### DATA RECORDS
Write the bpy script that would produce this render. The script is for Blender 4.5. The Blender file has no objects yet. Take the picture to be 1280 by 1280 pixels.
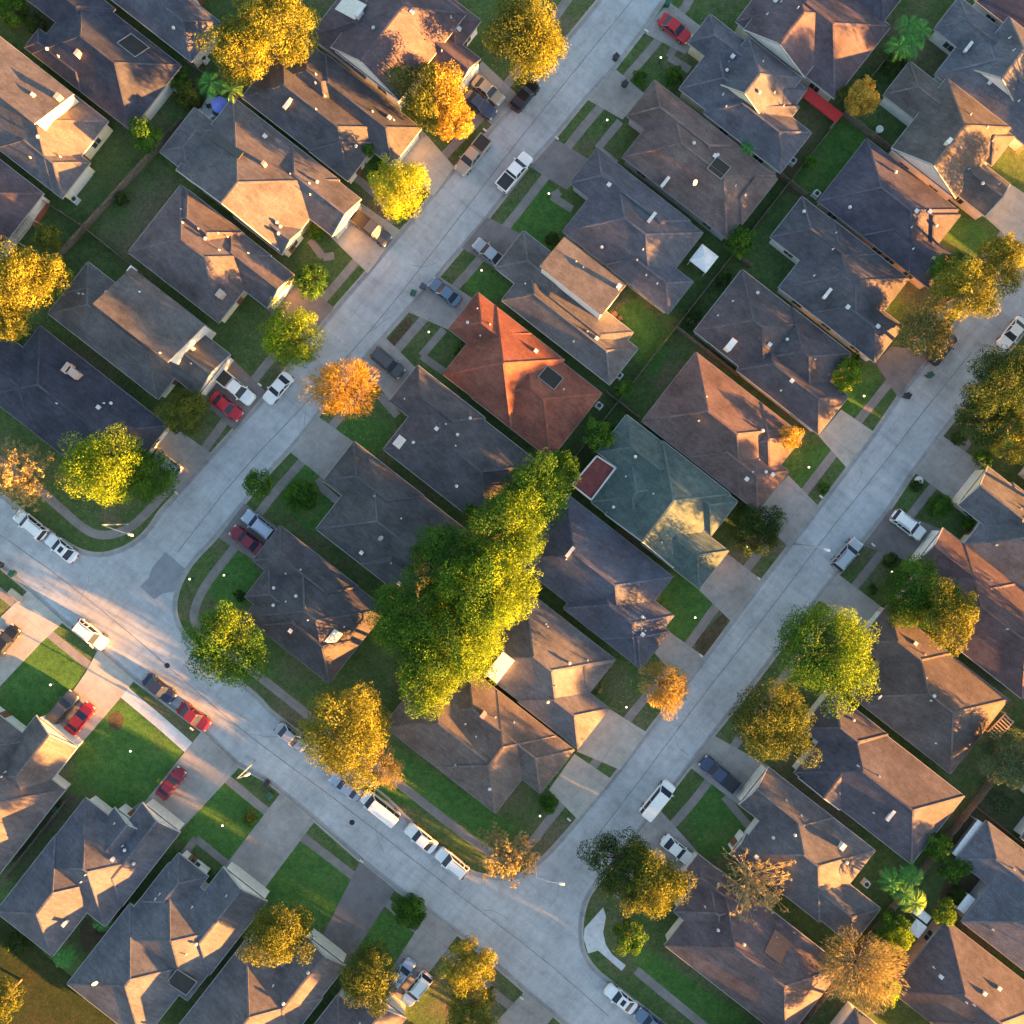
import bpy, math, random
import numpy as np
from mathutils import Vector, Matrix, noise
random.seed(7)
SC = bpy.context.scene
COL = SC.collection
H = 125.0            # camera height in metres
K = 9.5              # photo pixels per metre on the ground
CU, SU = math.cos(math.radians(38)), math.sin(math.radians(38))
UC = CU*640 + SU*640
VC = SU*640 - CU*640
DU = Vector((CU, -SU, 0)); DV = Vector((SU, CU, 0))   # lot direction, street direction
ANG = -math.radians(38)

def W(px, py, z=0.0):
    s = (H - z)/H/K
    return Vector(((px-640)*s, (640-py)*s, z))
def uvm(u, v, z):
    s = (H - z)/H/K
    return (u-UC)*s, (v-VC)*s
def P(U, V, z=0.0):
    p = DU*U + DV*V
    return Vector((p.x, p.y, z))

# ------------------------------------------------------------------ mesh builder
class MB:
    def __init__(s): s.v = []; s.f = []; s.m = []
    def add(s, vs, fs, m=0):
        b = len(s.v); s.v += [tuple(v) for v in vs]
        for f in fs: s.f.append([b+i for i in f]); s.m.append(m)
    def face(s, vs, m=0): s.add(vs, [list(range(len(vs)))], m)
    def prism(s, pts, z0, z1, m=0, bottom=True):
        n = len(pts)
        vs = [(p[0], p[1], z0) for p in pts] + [(p[0], p[1], z1) for p in pts]
        fs = [[i, (i+1) % n, n+(i+1) % n, n+i] for i in range(n)] + [list(range(n, 2*n))]
        if bottom: fs.append(list(range(n-1, -1, -1)))
        s.add(vs, fs, m)
    def box(s, c, d, ang=0.0, m=0):          # centre, full sizes
        ca, sa = math.cos(ang), math.sin(ang); vs = []
        for z in (-.5, .5):
            for x, y in ((-.5, -.5), (.5, -.5), (.5, .5), (-.5, .5)):
                X, Y = x*d[0], y*d[1]
                vs.append((c[0]+X*ca-Y*sa, c[1]+X*sa+Y*ca, c[2]+z*d[2]))
        s.add(vs, [[3, 2, 1, 0], [4, 5, 6, 7], [0, 1, 5, 4], [1, 2, 6, 5], [2, 3, 7, 6], [3, 0, 4, 7]], m)
    def beam(s, p, q, w, h, m=0):            # box along p->q, w wide, h deep
        p = Vector(p); q = Vector(q); d = (q-p)
        if d.length < 1e-4: return
        d.normalize(); up = Vector((0, 0, 1))
        if abs(d.z) > .98: up = Vector((1, 0, 0))
        r = d.cross(up).normalized(); t = r.cross(d).normalized(); vs = []
        for e in (p, q):
            for a, b in ((-.5, -.5), (.5, -.5), (.5, .5), (-.5, .5)):
                vs.append(e + r*a*w + t*b*h)
        s.add(vs, [[3, 2, 1, 0], [4, 5, 6, 7], [0, 1, 5, 4], [1, 2, 6, 5], [2, 3, 7, 6], [3, 0, 4, 7]], m)
    def tube(s, p, q, r0, r1, n=8, m=0, cap=True):
        p = Vector(p); q = Vector(q); d = (q-p)
        if d.length < 1e-5: return
        d.normalize(); up = Vector((0, 0, 1)) if abs(d.z) < .9 else Vector((1, 0, 0))
        a = d.cross(up).normalized(); b = d.cross(a); vs = []
        for e, r in ((p, r0), (q, r1)):
            for i in range(n):
                t = 2*math.pi*i/n; vs.append(e + a*math.cos(t)*r + b*math.sin(t)*r)
        fs = [[i, (i+1) % n, n+(i+1) % n, n+i] for i in range(n)]
        if cap: fs += [list(range(n-1, -1, -1)), list(range(n, 2*n))]
        s.add(vs, fs, m)
    def loft(s, loops, m=0, cap0=False, cap1=True, mcap=None):
        n = len(loops[0]); vs = [v for l in loops for v in l]; fs = []
        b = len(s.v); s.v += [tuple(v) for v in vs]
        for k in range(len(loops)-1):
            for i in range(n):
                s.f.append([b+k*n+i, b+k*n+(i+1) % n, b+(k+1)*n+(i+1) % n, b+(k+1)*n+i]); s.m.append(m)
        if cap0: s.f.append([b+i for i in range(n-1, -1, -1)]); s.m.append(m)
        if cap1: s.f.append([b+(len(loops)-1)*n+i for i in range(n)]); s.m.append(m if mcap is None else mcap)
    def sphere(s, c, r, n=8, k=5, m=0, sz=1.0):
        loops = []
        for j in range(1, k):
            ph = -math.pi/2 + math.pi*j/k
            loops.append([(c[0]+r*math.cos(ph)*math.cos(2*math.pi*i/n), c[1]+r*math.cos(ph)*math.sin(2*math.pi*i/n), c[2]+r*math.sin(ph)*sz) for i in range(n)])
        s.loft(loops, m, True, True)

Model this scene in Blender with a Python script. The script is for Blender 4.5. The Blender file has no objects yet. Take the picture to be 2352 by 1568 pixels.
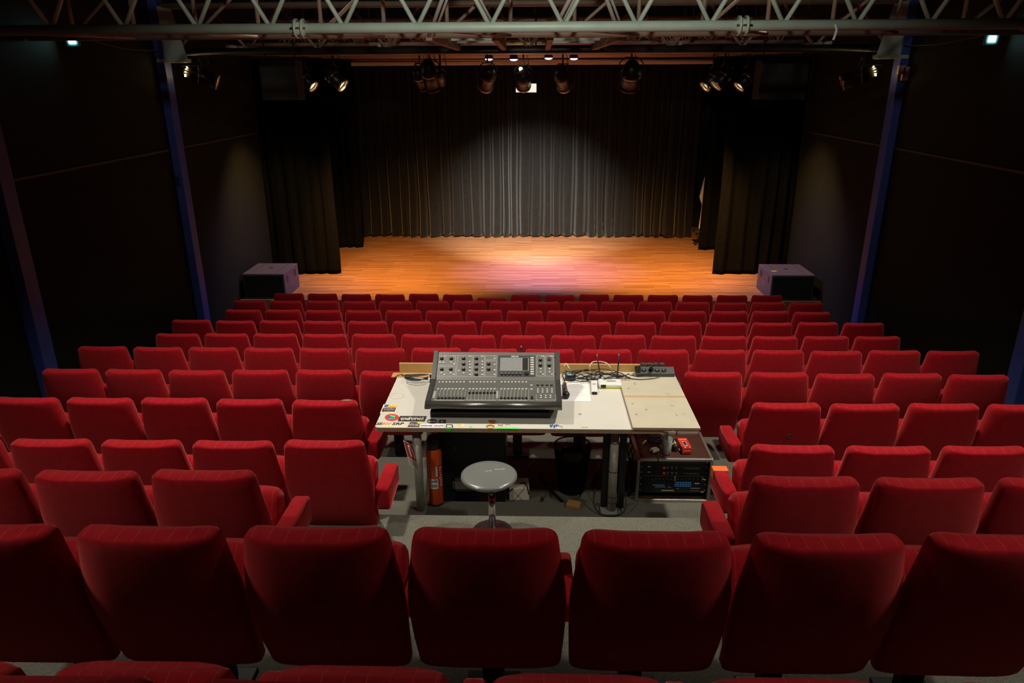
import bpy, bmesh, math, random
from mathutils import Vector, Matrix, Quaternion

random.seed(7)
PI = math.pi
SC = bpy.context.scene
COL = SC.collection

# ------------------------------------------------------------------ camera
ZC = 4.21                       # camera height above the front-row floor
F = 1656.0                      # focal length in pixels of the 2352 px frame
PITCH, YAW, ROLL = math.radians(19.95), math.radians(1.623), math.radians(-0.277)
_c, _s = math.cos(YAW), math.sin(YAW)
_cp, _sp = math.cos(PITCH), math.sin(PITCH)
_R0 = Vector((_c, _s, 0)); _FW = Vector((-_cp*_s, _cp*_c, -_sp)); _D0 = Vector((_sp*_s, -_sp*_c, -_cp))
_RT = _R0*math.cos(ROLL) - _D0*math.sin(ROLL)
_DN = _R0*math.sin(ROLL) + _D0*math.cos(ROLL)
CAMP = Vector((0, 0, ZC))
cam = bpy.data.cameras.new('camera')
cam.sensor_width = 36.0; cam.lens = F/2352*36.0; cam.clip_start = 0.05; cam.clip_end = 100
co = bpy.data.objects.new('camera', cam); COL.objects.link(co)
m = Matrix.Identity(4)
for i in range(3):
    m[i][0] = _RT[i]; m[i][1] = -_DN[i]; m[i][2] = -_FW[i]; m[i][3] = CAMP[i]
co.matrix_world = m
SC.camera = co

def ray(px, py):
    return _FW + _RT*((px-1176)/F) + _DN*((py-784)/F)
def at(px, py, x=None, y=None, z=None):
    """World point seen at a photo pixel, on the plane x=, y= or z= (z above the front-row floor)."""
    r = ray(px, py)
    if y is not None: t = y/r.y
    elif x is not None: t = x/r.x
    else: t = (z-ZC)/r.z
    return CAMP + r*t

# ------------------------------------------------------------------ world, exposure, lights
w = bpy.data.worlds.new('world'); SC.world = w; w.use_nodes = True
bg = w.node_tree.nodes['Background']; bg.inputs[0].default_value = (0.9, 0.85, 0.8, 1); bg.inputs[1].default_value = 0.0
vs = SC.view_settings
vs.view_transform = 'Standard'; vs.look = 'None'; vs.gamma = 1.0; vs.exposure = 0.0; vs.use_curve_mapping = False

def spot(name, loc, to, power, color, angle, blend=0.6, size=0.06, parent=None):
    l = bpy.data.lights.new(name, 'SPOT'); l.energy = power; l.color = color
    l.spot_size = math.radians(angle); l.spot_blend = blend; l.shadow_soft_size = size
    o = bpy.data.objects.new(name, l); COL.objects.link(o)
    o.location = loc
    o.rotation_euler = (Vector(to)-Vector(loc)).to_track_quat('-Z', 'Y').to_euler()
    return o
HOUSE = (1.0, 0.92, 0.80)
# house floods under the roof: one pair over the mixing place, one pair over the rear rows
for x in (-2.1, 2.0):
    spot('house_flood', (x, 4.7, ZC+1.7), (x*0.85, 5.5, 0.8), 650, HOUSE, 92, 0.9, 0.12)
for x in (-3.5, 3.3):
    spot('house_flood', (x, 1.6, ZC+1.6), (x*0.6, 2.9, 1.4), 240, HOUSE, 92, 0.9, 0.12)

for x in (-2.4, 2.3):
    spot('house_flood', (x, 8.75, ZC+1.8), (x*0.85, 8.6, 0.8), 380, HOUSE, 86, 1.0, 0.12)
spot('house_flood', (0.0, 2.6, ZC+1.3), (0.0, 7.6, ZC+.55), 430, (.93, 1.0, .88), 88, 1.0, 0.10)  # extra flood, added without a known fixture to brighten truss and slats
# ------------------------------------------------------------------ materials
def pm(name, color, rough=0.6, metal=0.0, var=0.12, scale=25.0, bump=0.0, bscale=None, sheen=0.0, sheen_tint=(1, 1, 1),
       emit=None, estr=0.0, spec=0.5, coat=0.0, alpha=1.0, trans=0.0):
    mt = bpy.data.materials.new(name); mt.use_nodes = True
    nt = mt.node_tree; b = nt.nodes['Principled BSDF']
    tc = nt.nodes.new('ShaderNodeTexCoord')
    nz = nt.nodes.new('ShaderNodeTexNoise'); nz.inputs['Scale'].default_value = scale; nz.inputs['Detail'].default_value = 4
    nt.links.new(tc.outputs['Object'], nz.inputs['Vector'])
    mx = nt.nodes.new('ShaderNodeMix'); mx.data_type = 'RGBA'
    c1 = [max(0, c*(1-var)) for c in color]; c2 = [min(1, c*(1+var)) for c in color]
    mx.inputs[6].default_value = (*c1, 1); mx.inputs[7].default_value = (*c2, 1)
    nt.links.new(nz.outputs['Fac'], mx.inputs[0]); nt.links.new(mx.outputs[2], b.inputs['Base Color'])
    b.inputs['Roughness'].default_value = rough; b.inputs['Metallic'].default_value = metal
    b.inputs['Specular IOR Level'].default_value = spec
    b.inputs['Coat Weight'].default_value = coat
    b.inputs['Alpha'].default_value = alpha; b.inputs['Transmission Weight'].default_value = trans
    if sheen:
        b.inputs['Sheen Weight'].default_value = sheen; b.inputs['Sheen Tint'].default_value = (*sheen_tint, 1); b.inputs['Sheen Roughness'].default_value = 0.45
    if emit:
        b.inputs['Emission Color'].default_value = (*emit, 1); b.inputs['Emission Strength'].default_value = estr
    if bump:
        n2 = nt.nodes.new('ShaderNodeTexNoise'); n2.inputs['Scale'].default_value = bscale or scale*6; n2.inputs['Detail'].default_value = 3
        nt.links.new(tc.outputs['Object'], n2.inputs['Vector'])
        bp = nt.nodes.new('ShaderNodeBump'); bp.inputs['Strength'].default_value = bump; bp.inputs['Distance'].default_value = 0.01
        nt.links.new(n2.outputs['Fac'], bp.inputs['Height']); nt.links.new(bp.outputs['Normal'], b.inputs['Normal'])
    return mt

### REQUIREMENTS
Please reproduce, word for word, every line from the first line of the records above through the line containing "return Vector((p.x, p.y, z))", and leave out the pictures.

### FINAL RESULT
Write the bpy script that would produce this render. The script is for Blender 4.5. The Blender file has no objects yet. Take the picture to be 1280 by 1280 pixels.
import bpy, math, random
import numpy as np
from mathutils import Vector, Matrix, noise
random.seed(7)
SC = bpy.context.scene
COL = SC.collection
H = 125.0            # camera height in metres
K = 9.5              # photo pixels per metre on the ground
CU, SU = math.cos(math.radians(38)), math.sin(math.radians(38))
UC = CU*640 + SU*640
VC = SU*640 - CU*640
DU = Vector((CU, -SU, 0)); DV = Vector((SU, CU, 0))   # lot direction, street direction
ANG = -math.radians(38)

def W(px, py, z=0.0):
    s = (H - z)/H/K
    return Vector(((px-640)*s, (640-py)*s, z))
def uvm(u, v, z):
    s = (H - z)/H/K
    return (u-UC)*s, (v-VC)*s
def P(U, V, z=0.0):
    p = DU*U + DV*V
    return Vector((p.x, p.y, z))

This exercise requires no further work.